- _PROBLEM DESCRIPTION_
Identify the lines that contain the word "Treat" and copy each one.

- _GIVEN DATA_

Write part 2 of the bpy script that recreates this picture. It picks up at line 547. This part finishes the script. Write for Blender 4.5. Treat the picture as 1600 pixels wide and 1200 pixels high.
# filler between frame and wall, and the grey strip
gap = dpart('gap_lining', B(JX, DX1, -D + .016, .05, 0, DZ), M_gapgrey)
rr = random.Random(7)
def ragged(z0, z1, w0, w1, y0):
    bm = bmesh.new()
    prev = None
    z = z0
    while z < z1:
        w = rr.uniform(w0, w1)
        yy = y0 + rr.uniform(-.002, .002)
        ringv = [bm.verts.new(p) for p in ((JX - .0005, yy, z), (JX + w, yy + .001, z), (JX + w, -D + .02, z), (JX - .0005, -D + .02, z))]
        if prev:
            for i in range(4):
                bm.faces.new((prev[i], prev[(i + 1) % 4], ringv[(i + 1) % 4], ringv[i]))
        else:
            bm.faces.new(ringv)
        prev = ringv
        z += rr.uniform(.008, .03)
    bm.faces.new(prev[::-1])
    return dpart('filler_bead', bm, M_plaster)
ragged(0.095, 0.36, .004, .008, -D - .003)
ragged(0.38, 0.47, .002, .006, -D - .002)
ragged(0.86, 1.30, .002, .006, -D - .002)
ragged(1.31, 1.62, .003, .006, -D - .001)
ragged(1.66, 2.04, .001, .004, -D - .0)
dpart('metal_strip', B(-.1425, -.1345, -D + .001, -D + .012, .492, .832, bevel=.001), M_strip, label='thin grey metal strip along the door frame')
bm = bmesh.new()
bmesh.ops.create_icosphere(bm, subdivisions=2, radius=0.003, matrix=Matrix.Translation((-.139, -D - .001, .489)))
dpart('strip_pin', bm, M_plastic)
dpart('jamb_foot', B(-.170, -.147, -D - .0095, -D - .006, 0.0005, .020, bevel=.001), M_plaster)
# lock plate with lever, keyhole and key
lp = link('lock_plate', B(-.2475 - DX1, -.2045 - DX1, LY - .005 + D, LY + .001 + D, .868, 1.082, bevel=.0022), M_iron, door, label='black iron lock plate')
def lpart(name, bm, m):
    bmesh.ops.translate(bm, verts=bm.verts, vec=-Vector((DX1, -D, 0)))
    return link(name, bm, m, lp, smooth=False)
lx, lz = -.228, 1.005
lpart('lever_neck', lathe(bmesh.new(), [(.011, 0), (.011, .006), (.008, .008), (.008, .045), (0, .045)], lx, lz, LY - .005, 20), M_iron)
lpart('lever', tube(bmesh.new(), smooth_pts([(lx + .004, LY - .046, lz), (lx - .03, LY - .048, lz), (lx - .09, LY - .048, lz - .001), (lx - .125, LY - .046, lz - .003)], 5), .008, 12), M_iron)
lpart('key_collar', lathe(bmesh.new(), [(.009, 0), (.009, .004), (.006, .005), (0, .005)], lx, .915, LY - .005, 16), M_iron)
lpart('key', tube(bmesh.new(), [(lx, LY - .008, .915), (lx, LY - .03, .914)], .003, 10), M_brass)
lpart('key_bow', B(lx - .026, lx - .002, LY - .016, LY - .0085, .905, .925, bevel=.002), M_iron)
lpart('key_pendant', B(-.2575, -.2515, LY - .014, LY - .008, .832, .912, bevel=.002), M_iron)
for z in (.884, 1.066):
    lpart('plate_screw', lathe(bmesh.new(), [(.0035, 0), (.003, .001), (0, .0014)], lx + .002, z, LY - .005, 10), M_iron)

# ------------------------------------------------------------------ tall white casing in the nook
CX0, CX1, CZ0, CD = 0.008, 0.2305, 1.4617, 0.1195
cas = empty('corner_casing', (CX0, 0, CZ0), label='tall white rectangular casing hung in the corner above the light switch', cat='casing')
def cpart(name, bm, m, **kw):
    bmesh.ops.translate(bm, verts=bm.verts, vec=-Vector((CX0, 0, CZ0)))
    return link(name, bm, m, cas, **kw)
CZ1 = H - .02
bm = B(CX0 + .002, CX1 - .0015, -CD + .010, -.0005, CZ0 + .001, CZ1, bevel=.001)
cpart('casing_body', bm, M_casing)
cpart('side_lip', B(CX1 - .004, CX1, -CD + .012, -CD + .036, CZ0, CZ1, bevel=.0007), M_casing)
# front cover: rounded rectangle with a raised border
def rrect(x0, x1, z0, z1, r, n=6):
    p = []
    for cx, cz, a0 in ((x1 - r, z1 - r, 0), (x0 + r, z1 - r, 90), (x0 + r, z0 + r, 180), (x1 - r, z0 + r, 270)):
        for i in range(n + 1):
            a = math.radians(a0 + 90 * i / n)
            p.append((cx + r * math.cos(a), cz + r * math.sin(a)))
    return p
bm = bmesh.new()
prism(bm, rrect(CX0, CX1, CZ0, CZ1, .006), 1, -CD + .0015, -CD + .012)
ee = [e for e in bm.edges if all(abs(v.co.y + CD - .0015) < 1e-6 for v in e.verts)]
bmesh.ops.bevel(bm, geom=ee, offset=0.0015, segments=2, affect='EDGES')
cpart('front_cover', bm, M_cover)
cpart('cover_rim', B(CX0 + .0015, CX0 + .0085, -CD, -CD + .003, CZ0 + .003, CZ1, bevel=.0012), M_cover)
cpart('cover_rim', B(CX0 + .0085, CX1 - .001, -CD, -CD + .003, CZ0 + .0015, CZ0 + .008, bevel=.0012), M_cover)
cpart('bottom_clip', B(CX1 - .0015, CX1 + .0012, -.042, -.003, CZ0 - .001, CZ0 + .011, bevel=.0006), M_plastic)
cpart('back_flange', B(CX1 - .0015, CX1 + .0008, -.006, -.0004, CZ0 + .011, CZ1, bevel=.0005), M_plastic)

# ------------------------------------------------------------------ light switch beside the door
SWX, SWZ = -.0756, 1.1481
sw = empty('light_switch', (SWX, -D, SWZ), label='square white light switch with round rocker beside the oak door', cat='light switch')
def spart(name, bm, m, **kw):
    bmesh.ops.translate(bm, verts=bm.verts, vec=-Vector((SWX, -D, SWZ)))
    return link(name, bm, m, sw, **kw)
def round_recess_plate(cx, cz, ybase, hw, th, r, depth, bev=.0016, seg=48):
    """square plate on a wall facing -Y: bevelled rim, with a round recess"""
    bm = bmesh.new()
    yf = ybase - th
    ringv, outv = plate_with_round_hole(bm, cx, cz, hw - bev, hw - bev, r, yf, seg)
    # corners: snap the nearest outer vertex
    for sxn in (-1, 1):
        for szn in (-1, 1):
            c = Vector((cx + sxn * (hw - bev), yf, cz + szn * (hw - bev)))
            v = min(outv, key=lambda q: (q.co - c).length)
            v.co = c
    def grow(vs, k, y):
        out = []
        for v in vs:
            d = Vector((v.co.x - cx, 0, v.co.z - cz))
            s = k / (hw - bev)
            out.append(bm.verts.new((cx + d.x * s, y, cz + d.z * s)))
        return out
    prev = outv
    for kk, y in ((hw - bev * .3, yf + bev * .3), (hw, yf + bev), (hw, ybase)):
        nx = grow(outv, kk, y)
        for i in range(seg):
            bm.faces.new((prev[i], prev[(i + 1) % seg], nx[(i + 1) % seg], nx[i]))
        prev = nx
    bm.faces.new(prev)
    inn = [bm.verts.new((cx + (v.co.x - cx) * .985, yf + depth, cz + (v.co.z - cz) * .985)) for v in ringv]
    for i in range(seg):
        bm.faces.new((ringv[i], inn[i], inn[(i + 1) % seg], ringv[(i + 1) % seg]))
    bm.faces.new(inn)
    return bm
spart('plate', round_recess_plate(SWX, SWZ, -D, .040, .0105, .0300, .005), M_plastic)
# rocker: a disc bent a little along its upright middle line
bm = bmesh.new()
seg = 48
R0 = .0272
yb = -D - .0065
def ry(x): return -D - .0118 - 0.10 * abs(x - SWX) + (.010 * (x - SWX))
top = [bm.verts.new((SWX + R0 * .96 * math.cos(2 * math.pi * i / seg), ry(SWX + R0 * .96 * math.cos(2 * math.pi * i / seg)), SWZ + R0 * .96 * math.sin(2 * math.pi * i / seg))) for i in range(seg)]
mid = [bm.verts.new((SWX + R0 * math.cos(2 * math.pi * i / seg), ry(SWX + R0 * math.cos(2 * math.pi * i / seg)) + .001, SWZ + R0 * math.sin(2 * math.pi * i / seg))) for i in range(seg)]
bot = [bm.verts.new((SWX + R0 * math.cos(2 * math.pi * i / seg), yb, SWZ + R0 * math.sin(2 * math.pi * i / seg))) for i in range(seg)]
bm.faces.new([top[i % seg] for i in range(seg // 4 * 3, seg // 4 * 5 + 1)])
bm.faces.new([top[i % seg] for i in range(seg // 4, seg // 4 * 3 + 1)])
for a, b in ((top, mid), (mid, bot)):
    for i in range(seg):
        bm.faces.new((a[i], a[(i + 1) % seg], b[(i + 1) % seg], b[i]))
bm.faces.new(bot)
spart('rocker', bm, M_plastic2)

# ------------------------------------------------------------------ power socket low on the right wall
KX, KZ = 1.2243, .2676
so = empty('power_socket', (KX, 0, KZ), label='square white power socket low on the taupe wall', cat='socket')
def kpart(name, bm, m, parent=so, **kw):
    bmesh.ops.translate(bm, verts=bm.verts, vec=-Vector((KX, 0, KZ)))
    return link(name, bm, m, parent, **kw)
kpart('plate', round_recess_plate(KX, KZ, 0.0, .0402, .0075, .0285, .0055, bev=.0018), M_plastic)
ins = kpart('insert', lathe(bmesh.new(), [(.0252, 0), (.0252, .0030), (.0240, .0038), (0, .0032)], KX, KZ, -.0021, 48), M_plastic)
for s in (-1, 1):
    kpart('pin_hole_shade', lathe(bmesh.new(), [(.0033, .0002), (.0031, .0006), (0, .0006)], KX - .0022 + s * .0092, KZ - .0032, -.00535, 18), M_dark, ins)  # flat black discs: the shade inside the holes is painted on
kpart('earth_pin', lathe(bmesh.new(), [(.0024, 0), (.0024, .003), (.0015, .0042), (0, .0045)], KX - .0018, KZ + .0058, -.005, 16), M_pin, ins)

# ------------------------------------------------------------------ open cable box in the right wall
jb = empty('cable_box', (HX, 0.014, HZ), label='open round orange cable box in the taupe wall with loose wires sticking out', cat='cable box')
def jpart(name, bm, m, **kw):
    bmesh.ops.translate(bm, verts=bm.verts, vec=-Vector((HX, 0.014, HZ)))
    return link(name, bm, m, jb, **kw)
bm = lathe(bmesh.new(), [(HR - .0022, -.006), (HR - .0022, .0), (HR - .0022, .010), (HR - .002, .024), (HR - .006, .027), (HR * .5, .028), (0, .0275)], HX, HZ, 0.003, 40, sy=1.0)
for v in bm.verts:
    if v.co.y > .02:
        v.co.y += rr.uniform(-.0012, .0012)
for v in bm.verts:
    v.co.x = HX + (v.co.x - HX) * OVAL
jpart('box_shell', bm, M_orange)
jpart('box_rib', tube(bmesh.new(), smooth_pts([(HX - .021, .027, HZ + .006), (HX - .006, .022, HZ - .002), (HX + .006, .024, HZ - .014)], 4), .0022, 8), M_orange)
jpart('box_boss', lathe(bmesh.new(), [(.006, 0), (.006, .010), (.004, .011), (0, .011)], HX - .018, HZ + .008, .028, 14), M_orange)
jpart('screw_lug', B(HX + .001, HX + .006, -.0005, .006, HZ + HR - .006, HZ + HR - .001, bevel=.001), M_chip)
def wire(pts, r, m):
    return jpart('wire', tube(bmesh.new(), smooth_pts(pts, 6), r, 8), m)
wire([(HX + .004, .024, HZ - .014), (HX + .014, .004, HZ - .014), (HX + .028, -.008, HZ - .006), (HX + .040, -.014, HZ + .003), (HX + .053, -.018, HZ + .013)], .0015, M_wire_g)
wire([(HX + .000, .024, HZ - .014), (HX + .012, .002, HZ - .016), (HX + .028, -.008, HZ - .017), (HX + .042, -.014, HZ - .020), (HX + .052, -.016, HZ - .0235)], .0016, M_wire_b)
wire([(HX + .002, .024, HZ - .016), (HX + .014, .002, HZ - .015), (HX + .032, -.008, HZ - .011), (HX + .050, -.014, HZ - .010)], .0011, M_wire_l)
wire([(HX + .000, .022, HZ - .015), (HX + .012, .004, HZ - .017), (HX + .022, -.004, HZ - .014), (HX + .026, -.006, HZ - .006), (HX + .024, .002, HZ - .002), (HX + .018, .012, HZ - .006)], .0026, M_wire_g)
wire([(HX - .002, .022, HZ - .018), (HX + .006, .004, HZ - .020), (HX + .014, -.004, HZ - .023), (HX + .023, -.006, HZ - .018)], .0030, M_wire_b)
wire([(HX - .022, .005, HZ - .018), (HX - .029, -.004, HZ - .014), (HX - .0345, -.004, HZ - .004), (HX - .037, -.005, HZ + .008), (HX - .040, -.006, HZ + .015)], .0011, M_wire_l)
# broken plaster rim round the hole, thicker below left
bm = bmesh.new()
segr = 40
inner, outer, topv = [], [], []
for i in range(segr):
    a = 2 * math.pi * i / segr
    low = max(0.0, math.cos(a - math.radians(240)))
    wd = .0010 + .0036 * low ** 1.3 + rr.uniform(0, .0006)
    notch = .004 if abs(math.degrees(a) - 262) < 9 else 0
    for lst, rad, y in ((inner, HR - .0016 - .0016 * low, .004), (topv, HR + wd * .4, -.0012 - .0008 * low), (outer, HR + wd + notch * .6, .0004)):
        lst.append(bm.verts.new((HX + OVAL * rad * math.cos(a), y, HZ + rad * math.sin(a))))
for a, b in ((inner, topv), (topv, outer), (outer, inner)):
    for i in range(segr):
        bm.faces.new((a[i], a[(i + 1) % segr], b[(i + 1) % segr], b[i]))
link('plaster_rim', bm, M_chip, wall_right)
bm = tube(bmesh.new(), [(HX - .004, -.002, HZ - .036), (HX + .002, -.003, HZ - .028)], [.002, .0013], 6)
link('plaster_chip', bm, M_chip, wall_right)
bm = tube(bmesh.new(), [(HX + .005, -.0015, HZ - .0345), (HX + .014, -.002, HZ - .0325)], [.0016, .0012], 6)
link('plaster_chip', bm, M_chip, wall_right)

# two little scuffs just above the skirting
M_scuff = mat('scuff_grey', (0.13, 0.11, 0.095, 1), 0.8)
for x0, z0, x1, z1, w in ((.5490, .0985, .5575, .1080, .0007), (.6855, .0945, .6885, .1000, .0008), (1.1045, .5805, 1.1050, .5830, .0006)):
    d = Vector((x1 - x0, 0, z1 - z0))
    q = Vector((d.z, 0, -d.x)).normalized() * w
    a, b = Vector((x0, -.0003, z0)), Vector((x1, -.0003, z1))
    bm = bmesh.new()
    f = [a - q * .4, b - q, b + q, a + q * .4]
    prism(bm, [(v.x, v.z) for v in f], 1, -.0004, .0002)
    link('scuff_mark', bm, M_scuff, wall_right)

--

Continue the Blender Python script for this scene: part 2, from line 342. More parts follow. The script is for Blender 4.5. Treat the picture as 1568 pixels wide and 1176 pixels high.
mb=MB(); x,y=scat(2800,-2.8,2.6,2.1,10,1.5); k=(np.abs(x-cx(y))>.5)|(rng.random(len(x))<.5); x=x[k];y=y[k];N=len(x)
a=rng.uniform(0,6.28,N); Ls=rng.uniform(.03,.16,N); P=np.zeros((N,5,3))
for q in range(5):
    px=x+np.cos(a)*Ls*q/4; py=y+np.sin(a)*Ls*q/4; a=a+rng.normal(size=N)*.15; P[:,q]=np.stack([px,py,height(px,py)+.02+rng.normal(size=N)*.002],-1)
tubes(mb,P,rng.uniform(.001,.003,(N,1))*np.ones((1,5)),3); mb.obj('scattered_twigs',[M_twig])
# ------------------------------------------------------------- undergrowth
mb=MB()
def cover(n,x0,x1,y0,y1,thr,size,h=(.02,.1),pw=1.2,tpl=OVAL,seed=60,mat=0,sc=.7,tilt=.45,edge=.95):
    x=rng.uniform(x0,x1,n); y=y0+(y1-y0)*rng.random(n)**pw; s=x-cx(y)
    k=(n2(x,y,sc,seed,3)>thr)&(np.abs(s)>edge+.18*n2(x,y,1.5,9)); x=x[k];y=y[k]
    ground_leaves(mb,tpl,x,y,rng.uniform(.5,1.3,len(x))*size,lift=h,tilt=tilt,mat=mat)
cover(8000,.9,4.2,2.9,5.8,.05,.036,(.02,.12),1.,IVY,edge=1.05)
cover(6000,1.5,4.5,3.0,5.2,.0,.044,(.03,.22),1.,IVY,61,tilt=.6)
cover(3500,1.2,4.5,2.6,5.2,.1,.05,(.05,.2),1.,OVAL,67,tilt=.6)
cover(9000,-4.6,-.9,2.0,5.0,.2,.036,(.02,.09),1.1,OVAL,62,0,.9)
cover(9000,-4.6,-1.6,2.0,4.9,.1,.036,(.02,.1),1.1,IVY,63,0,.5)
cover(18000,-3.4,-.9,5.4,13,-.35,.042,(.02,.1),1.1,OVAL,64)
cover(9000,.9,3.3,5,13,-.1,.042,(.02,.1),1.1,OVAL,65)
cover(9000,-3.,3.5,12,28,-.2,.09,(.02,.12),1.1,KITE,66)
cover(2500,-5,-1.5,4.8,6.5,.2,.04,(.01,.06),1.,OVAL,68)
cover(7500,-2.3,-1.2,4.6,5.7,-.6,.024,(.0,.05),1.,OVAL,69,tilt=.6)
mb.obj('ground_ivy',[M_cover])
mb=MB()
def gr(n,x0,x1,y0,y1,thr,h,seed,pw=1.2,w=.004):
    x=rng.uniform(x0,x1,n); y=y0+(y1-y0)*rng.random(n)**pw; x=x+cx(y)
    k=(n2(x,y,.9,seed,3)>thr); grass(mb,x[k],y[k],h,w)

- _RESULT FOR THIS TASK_
Write part 2 of the bpy script that recreates this picture. It picks up at line 547. This part finishes the script. Write for Blender 4.5. Treat the picture as 1600 pixels wide and 1200 pixels high.
Continue the Blender Python script for this scene: part 2, from line 342. More parts follow. The script is for Blender 4.5. Treat the picture as 1568 pixels wide and 1176 pixels high.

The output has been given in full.